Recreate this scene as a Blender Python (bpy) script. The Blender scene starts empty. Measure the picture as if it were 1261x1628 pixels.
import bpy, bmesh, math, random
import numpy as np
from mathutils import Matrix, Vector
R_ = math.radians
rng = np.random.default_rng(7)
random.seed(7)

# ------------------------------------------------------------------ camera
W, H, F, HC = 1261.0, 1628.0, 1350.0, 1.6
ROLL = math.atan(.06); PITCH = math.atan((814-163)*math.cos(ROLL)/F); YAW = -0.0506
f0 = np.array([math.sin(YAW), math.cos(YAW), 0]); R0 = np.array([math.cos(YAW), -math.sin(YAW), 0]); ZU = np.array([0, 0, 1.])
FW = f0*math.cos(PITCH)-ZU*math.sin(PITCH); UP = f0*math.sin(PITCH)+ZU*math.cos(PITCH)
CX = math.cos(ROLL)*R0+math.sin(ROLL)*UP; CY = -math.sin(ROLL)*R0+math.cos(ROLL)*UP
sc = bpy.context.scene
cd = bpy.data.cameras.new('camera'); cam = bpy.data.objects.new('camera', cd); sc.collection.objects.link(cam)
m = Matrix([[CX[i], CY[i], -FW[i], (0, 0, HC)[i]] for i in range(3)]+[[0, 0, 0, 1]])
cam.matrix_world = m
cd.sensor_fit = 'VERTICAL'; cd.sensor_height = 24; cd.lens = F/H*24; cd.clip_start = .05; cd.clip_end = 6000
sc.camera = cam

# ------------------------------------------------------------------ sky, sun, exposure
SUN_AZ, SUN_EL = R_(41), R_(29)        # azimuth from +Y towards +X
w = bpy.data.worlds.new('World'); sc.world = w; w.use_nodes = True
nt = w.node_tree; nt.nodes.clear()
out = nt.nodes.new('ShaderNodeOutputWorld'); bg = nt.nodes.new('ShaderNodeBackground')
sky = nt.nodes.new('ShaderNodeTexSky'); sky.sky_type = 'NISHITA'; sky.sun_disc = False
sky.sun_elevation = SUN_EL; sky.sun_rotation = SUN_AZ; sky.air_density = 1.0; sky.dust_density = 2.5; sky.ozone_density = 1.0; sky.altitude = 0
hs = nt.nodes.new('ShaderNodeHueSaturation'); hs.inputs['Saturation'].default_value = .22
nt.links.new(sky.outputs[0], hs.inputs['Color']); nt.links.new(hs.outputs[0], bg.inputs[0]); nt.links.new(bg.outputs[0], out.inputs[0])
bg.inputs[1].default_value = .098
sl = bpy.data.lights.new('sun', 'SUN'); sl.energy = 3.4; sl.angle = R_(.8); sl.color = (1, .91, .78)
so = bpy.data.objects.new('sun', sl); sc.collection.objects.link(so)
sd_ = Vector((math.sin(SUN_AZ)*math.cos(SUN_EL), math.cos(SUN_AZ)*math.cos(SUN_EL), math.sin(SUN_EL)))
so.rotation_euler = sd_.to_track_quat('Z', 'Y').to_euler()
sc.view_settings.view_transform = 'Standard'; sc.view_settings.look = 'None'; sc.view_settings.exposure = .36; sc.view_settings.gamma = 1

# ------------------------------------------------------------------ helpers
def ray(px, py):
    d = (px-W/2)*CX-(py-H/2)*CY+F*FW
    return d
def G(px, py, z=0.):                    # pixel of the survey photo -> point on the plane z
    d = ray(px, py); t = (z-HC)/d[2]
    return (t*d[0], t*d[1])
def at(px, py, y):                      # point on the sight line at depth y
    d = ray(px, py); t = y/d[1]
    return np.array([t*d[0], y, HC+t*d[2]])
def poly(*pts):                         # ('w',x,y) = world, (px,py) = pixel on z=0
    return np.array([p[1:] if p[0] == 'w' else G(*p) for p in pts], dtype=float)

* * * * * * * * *

Quote each line of the listing above exactly.

Recreate this scene as a Blender Python (bpy) script. The Blender scene starts empty. Measure the picture as if it were 1261x1628 pixels.
import bpy, bmesh, math, random
import numpy as np
from mathutils import Matrix, Vector
R_ = math.radians
rng = np.random.default_rng(7)
random.seed(7)

# ------------------------------------------------------------------ camera
W, H, F, HC = 1261.0, 1628.0, 1350.0, 1.6
ROLL = math.atan(.06); PITCH = math.atan((814-163)*math.cos(ROLL)/F); YAW = -0.0506
f0 = np.array([math.sin(YAW), math.cos(YAW), 0]); R0 = np.array([math.cos(YAW), -math.sin(YAW), 0]); ZU = np.array([0, 0, 1.])
FW = f0*math.cos(PITCH)-ZU*math.sin(PITCH); UP = f0*math.sin(PITCH)+ZU*math.cos(PITCH)
CX = math.cos(ROLL)*R0+math.sin(ROLL)*UP; CY = -math.sin(ROLL)*R0+math.cos(ROLL)*UP
sc = bpy.context.scene
cd = bpy.data.cameras.new('camera'); cam = bpy.data.objects.new('camera', cd); sc.collection.objects.link(cam)
m = Matrix([[CX[i], CY[i], -FW[i], (0, 0, HC)[i]] for i in range(3)]+[[0, 0, 0, 1]])
cam.matrix_world = m
cd.sensor_fit = 'VERTICAL'; cd.sensor_height = 24; cd.lens = F/H*24; cd.clip_start = .05; cd.clip_end = 6000
sc.camera = cam

# ------------------------------------------------------------------ sky, sun, exposure
SUN_AZ, SUN_EL = R_(41), R_(29)        # azimuth from +Y towards +X
w = bpy.data.worlds.new('World'); sc.world = w; w.use_nodes = True
nt = w.node_tree; nt.nodes.clear()
out = nt.nodes.new('ShaderNodeOutputWorld'); bg = nt.nodes.new('ShaderNodeBackground')
sky = nt.nodes.new('ShaderNodeTexSky'); sky.sky_type = 'NISHITA'; sky.sun_disc = False
sky.sun_elevation = SUN_EL; sky.sun_rotation = SUN_AZ; sky.air_density = 1.0; sky.dust_density = 2.5; sky.ozone_density = 1.0; sky.altitude = 0
hs = nt.nodes.new('ShaderNodeHueSaturation'); hs.inputs['Saturation'].default_value = .22
nt.links.new(sky.outputs[0], hs.inputs['Color']); nt.links.new(hs.outputs[0], bg.inputs[0]); nt.links.new(bg.outputs[0], out.inputs[0])
bg.inputs[1].default_value = .098
sl = bpy.data.lights.new('sun', 'SUN'); sl.energy = 3.4; sl.angle = R_(.8); sl.color = (1, .91, .78)
so = bpy.data.objects.new('sun', sl); sc.collection.objects.link(so)
sd_ = Vector((math.sin(SUN_AZ)*math.cos(SUN_EL), math.cos(SUN_AZ)*math.cos(SUN_EL), math.sin(SUN_EL)))
so.rotation_euler = sd_.to_track_quat('Z', 'Y').to_euler()
sc.view_settings.view_transform = 'Standard'; sc.view_settings.look = 'None'; sc.view_settings.exposure = .36; sc.view_settings.gamma = 1

# ------------------------------------------------------------------ helpers
def ray(px, py):
    d = (px-W/2)*CX-(py-H/2)*CY+F*FW
    return d
def G(px, py, z=0.):                    # pixel of the survey photo -> point on the plane z
    d = ray(px, py); t = (z-HC)/d[2]
    return (t*d[0], t*d[1])
def at(px, py, y):                      # point on the sight line at depth y
    d = ray(px, py); t = y/d[1]
    return np.array([t*d[0], y, HC+t*d[2]])
def poly(*pts):                         # ('w',x,y) = world, (px,py) = pixel on z=0
    return np.array([p[1:] if p[0] == 'w' else G(*p) for p in pts], dtype=float)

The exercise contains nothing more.